Firstly, the content already in the game is less than ideal for competitive matches. Of the maps currently in Cold War, there are only two maps that are engaging and built for competition (Nuketown ’84 and Crossroads), with more than a majority of the maps being completely unacceptable and unusable in competitive matches (Miami, Cartel, Satellite, The Pines, Raid, Garrison). These maps create “corners” out of everything, which becomes especially problematic when the gun balance makes every corner almost immediate death.

There are quite a few guns in Cold War, and most of them are bad. But the guns that are good are great. The MP5 shreds enemies to pieces from any distance (My main class uses an MP5 build I have nicknamed “The Laser Beam”), the XM4 is to Cold War what the Kilo is to Warzone, the shotguns (Hauer and Gallo) are so powerful that it is clearly ridiculous for them to secondary weapons (the secondary on my main class is a Hauer that never has to be aimed and I never have to stop running to use).

Of course, the most ridiculous category of weapon is the sniper rifles, with both the Pellington and the Tundra being specifically unacceptable in the game.

The Pellington is a one-shot kill about 90% percent of the time, with the 10% of the time that it is not a kill shot being when it is fired from across the map and catches your foot. The ADS is a little slow on the default scope, but that gets fixed with attachments, making it a nightmare.

Then there is the Tundra, a sniper rifle with a better fire rate than all of the shotguns and most of the pistols in the game. Sure, it is not quite as consistently one shot, but if you do not hit the ground after the first shot, the second shot is only .03 seconds away.

These rifles make every corner a life or death decision and further makes the fact that most of the game’s maps are full of corners into sniping lanes (even the best map, Nuketown ’84, has some problems with spawn spots being immediately followed by corridors and corners that lead into sniping lanes) even worse.

Of course, we have to talk about the skill-based balancing system that COD has patented and implemented. Why? Well, because it is trash.
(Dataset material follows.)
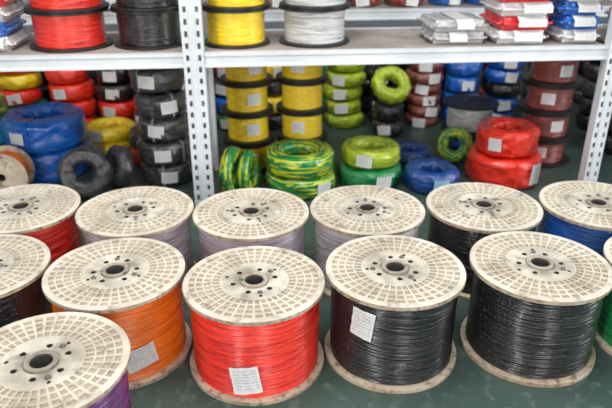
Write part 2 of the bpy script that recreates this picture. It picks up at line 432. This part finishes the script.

Normal SBMM is simple: the better players get matched up with and against other good players so they are not terrorizing worse players. Most of the time, this is an optional thing that is implemented in “ranked” or “arena” modes, although it is not uncommon for some sort of SBMM to be worked into just casual playlists as well.
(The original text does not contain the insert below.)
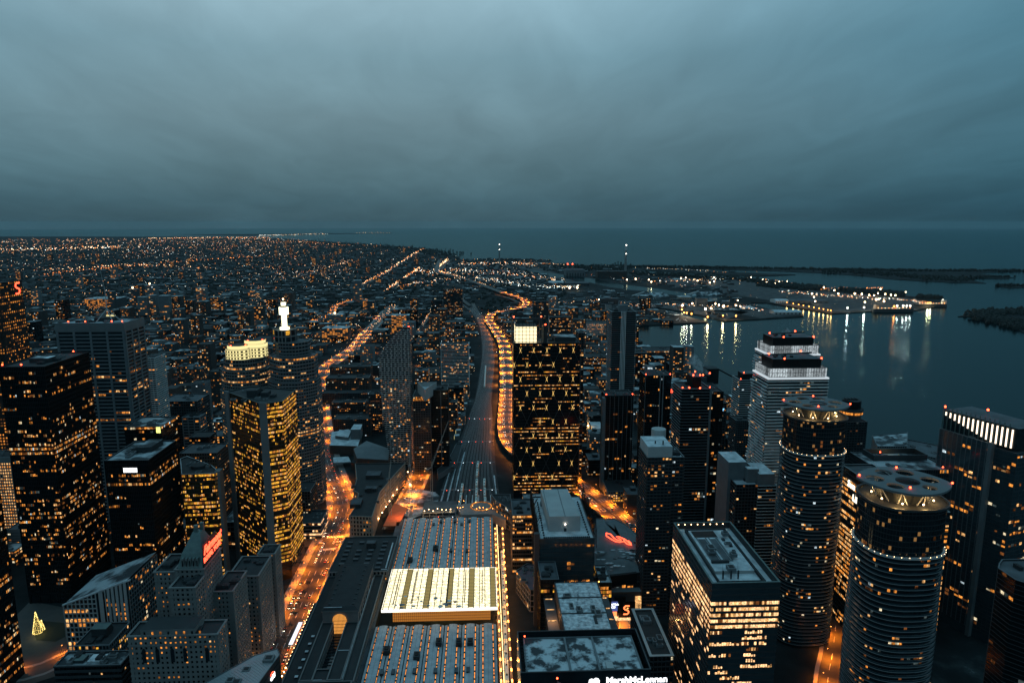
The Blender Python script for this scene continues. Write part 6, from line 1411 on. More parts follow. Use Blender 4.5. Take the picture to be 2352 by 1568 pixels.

This type of SBMM does not affect the E-Sports side of the games because that does not affect private matches or tournament matches. However, COD has taken that system a thousand steps too far, going from affecting lobbies and team balancing to effecting in-game ability and gameplay.

In COD, when the player is doing well, the game will punish that player in several different ways. The player will start to deal less damage per hit, their aim assist will randomly be turned off (try going from precision aim assist to no aim assist, it will ruin your night), their hitbox will increase, health will decrease, their accuracy threshold will be lowered (It can get extreme to the point that shots will not register unless you put the shot right in the middle of everything, meaning shotguns become useless), even lowering the player’s movement speed, sprint-to-fire time and ADS speed.

This is completely unacceptable mechanic for a multiplayer game at all, let alone one that is going to try and build an E-Sports following and community. The top players are going to be punished for having great games against other great players, which incentives smurfing and camping.

Sure, they may be able to turn the system off during these matches, but even that will not work because these players will have practiced and gotten accustomed to these old systems, learning to overcompensate for low accuracy threshold and damage output.

The way the game exists now, with only a few viable maps, a huge balance issue, and a system that incentives playing poorly, the game cannot and will not produce engaging and interesting E-Sports content and will only serve to the detriment of the scene.